## Problem statement
Please report every line from the material that contains the word "renderer".

## Data entries
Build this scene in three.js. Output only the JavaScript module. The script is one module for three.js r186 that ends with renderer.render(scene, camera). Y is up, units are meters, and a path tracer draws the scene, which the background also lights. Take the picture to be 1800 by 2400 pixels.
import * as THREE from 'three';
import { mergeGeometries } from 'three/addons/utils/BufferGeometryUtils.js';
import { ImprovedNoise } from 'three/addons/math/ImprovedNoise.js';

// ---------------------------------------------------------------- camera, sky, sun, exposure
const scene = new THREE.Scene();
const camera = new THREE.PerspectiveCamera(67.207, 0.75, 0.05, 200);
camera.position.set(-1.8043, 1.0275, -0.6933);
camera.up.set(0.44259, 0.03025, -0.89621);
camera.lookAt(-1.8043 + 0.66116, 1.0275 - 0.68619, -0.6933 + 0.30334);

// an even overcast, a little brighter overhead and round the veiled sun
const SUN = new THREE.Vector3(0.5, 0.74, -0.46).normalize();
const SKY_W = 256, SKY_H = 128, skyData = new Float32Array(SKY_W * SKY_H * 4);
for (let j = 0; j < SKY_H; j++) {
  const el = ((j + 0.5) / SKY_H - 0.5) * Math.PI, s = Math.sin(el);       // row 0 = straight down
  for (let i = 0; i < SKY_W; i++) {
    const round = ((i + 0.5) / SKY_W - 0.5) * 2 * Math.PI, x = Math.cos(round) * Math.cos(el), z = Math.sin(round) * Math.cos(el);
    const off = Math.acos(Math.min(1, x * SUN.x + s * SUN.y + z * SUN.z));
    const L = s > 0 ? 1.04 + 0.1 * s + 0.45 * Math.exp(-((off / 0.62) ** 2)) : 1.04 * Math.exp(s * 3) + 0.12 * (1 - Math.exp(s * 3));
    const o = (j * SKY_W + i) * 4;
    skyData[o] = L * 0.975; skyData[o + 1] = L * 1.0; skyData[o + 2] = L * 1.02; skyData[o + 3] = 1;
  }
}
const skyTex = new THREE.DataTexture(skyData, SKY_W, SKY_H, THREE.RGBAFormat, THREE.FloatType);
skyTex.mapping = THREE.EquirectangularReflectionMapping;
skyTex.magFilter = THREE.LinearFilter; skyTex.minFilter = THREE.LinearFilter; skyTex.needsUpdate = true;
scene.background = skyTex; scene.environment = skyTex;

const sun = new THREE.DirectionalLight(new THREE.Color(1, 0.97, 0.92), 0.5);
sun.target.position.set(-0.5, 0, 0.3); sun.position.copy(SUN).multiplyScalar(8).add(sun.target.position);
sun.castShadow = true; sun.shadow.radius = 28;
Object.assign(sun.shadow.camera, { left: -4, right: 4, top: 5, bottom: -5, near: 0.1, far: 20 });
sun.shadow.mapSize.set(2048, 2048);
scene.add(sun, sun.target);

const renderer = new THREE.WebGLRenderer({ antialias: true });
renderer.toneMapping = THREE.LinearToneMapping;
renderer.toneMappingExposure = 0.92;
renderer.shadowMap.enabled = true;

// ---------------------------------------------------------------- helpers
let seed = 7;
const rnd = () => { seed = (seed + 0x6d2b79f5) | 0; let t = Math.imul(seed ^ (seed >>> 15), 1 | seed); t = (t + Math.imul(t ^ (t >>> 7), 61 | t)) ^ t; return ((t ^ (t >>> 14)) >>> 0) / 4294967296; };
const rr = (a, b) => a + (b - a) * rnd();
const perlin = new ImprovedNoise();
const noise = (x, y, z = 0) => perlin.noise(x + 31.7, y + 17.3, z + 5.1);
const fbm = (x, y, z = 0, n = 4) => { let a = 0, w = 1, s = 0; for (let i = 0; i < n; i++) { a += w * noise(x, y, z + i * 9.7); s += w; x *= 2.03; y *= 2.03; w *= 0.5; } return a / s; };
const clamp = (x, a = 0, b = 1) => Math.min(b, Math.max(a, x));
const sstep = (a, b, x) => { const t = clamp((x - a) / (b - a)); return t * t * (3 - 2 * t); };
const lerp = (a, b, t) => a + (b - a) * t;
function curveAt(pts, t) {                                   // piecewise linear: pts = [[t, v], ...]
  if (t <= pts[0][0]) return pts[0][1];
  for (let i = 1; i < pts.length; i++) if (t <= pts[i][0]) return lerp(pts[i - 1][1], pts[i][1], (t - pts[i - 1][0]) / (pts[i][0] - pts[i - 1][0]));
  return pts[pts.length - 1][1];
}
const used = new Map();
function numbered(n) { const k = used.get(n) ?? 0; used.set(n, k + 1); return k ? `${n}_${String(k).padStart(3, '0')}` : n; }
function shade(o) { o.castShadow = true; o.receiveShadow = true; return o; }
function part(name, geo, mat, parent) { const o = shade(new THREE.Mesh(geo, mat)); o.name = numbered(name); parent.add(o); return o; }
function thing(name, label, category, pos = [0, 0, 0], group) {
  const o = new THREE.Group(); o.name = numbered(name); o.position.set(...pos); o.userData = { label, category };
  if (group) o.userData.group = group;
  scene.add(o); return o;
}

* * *

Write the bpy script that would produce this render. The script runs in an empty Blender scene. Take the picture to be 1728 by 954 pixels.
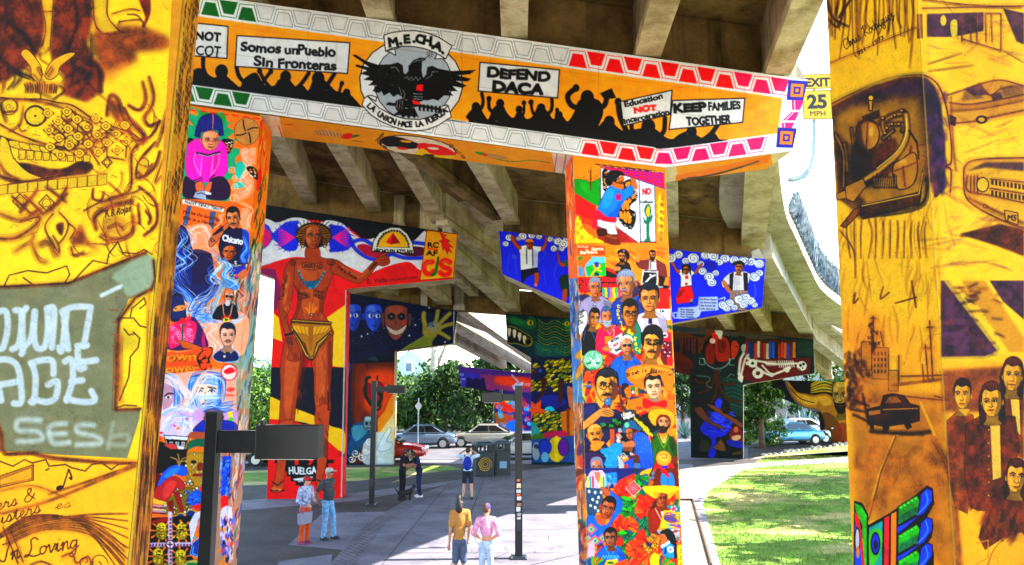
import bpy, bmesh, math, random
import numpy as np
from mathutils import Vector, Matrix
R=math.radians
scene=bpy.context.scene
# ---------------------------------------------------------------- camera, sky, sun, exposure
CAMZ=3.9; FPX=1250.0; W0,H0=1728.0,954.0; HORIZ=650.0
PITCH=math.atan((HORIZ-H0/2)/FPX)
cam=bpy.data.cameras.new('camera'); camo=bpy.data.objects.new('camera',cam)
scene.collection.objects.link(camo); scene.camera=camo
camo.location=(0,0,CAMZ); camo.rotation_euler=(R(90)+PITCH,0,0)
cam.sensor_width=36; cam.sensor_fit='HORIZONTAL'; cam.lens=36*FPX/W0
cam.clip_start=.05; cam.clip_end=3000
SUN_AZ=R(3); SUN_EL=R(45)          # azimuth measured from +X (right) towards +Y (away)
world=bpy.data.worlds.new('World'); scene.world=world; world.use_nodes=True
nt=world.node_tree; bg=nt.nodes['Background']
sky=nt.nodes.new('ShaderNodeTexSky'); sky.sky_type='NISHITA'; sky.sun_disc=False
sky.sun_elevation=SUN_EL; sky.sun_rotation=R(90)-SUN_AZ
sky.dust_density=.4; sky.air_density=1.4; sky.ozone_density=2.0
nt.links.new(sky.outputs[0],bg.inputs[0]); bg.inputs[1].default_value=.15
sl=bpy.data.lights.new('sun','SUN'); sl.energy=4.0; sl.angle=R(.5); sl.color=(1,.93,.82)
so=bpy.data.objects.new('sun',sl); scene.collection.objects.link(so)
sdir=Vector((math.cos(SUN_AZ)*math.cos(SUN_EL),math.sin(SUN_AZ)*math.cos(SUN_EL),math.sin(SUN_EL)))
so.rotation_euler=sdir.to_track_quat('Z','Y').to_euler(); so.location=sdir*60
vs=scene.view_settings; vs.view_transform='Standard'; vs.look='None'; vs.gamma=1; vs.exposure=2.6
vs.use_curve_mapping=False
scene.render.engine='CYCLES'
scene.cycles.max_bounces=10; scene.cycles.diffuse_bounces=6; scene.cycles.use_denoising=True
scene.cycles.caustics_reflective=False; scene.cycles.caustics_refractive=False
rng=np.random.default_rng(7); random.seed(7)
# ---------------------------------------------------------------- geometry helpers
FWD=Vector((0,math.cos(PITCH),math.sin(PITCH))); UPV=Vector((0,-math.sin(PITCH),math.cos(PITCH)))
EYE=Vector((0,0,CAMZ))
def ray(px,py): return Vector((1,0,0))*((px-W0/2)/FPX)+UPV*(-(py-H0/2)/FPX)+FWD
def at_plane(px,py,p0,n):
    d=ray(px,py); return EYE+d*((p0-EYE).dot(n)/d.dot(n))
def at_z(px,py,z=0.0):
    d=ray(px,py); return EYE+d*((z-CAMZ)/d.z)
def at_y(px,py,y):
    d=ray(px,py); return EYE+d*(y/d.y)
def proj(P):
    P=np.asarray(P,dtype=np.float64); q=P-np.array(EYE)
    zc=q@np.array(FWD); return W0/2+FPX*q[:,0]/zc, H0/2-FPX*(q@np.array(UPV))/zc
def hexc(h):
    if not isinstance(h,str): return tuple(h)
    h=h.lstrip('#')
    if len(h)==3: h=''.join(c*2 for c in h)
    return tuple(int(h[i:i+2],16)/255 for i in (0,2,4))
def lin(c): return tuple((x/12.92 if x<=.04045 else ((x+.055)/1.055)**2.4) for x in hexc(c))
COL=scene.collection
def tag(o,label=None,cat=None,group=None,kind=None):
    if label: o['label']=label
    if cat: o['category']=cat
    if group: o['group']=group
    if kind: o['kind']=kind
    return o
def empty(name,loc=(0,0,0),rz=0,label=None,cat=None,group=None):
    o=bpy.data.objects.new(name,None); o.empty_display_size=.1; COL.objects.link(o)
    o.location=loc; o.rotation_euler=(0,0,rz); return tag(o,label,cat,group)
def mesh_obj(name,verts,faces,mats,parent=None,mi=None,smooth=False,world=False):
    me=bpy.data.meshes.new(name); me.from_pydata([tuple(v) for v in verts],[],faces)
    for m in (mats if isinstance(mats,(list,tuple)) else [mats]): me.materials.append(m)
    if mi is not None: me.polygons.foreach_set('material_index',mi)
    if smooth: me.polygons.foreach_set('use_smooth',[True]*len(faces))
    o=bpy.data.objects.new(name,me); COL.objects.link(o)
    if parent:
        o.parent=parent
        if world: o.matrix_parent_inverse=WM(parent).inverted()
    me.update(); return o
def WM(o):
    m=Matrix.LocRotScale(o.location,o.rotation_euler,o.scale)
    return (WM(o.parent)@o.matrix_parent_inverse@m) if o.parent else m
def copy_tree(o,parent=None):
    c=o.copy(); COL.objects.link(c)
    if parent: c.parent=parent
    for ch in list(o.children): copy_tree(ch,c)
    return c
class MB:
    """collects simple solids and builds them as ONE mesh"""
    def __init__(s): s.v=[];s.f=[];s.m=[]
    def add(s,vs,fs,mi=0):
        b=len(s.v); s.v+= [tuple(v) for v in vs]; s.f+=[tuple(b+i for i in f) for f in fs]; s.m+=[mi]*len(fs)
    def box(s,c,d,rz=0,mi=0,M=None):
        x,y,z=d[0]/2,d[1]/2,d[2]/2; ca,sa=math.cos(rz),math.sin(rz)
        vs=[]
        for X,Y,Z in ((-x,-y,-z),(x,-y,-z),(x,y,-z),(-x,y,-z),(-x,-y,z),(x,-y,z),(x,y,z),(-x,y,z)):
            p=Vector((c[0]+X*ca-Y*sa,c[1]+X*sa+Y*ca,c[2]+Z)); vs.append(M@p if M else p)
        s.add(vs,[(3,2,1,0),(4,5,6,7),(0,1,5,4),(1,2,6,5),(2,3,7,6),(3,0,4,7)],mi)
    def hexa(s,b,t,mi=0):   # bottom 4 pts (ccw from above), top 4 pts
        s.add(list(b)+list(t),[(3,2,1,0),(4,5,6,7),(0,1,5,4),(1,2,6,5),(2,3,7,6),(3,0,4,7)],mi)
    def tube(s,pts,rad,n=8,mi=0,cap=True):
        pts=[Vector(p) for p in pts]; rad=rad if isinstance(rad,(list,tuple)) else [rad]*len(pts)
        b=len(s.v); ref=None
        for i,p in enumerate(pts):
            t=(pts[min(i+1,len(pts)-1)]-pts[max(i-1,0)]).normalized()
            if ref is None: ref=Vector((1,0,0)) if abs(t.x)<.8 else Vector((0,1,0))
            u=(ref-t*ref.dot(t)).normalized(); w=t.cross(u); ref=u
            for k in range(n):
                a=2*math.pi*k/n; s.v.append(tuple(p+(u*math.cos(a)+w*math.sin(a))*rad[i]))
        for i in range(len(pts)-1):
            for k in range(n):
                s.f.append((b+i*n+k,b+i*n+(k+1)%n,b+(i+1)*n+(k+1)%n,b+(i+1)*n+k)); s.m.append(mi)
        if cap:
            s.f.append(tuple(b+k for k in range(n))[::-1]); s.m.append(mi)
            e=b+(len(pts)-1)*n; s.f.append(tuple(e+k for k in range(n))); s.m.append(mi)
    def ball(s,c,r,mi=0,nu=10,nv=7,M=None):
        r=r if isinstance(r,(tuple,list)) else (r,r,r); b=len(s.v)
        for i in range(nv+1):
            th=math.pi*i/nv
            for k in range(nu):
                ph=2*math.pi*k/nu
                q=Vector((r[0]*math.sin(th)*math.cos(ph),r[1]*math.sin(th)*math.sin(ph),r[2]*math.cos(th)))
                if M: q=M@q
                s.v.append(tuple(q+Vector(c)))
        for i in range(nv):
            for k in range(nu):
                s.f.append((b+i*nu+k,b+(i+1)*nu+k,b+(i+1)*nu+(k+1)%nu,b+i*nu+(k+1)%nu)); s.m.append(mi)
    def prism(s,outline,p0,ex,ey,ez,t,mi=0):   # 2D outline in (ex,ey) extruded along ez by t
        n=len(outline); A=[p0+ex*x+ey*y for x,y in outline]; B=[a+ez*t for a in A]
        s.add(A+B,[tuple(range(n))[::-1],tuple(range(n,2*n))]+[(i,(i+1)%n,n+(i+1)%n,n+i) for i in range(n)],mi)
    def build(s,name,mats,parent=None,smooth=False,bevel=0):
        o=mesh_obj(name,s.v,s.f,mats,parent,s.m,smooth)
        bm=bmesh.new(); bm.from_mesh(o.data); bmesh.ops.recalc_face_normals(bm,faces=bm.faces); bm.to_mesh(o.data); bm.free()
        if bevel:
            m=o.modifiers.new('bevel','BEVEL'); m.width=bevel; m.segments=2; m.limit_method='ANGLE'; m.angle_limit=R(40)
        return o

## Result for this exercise
Build this scene in three.js. Output only the JavaScript module. The script is one module for three.js r186 that ends with renderer.render(scene, camera). Y is up, units are meters, and a path tracer draws the scene, which the background also lights. Take the picture to be 1800 by 2400 pixels.
const renderer = new THREE.WebGLRenderer({ antialias: true });
renderer.toneMapping = THREE.LinearToneMapping;
renderer.toneMappingExposure = 0.92;
renderer.shadowMap.enabled = true;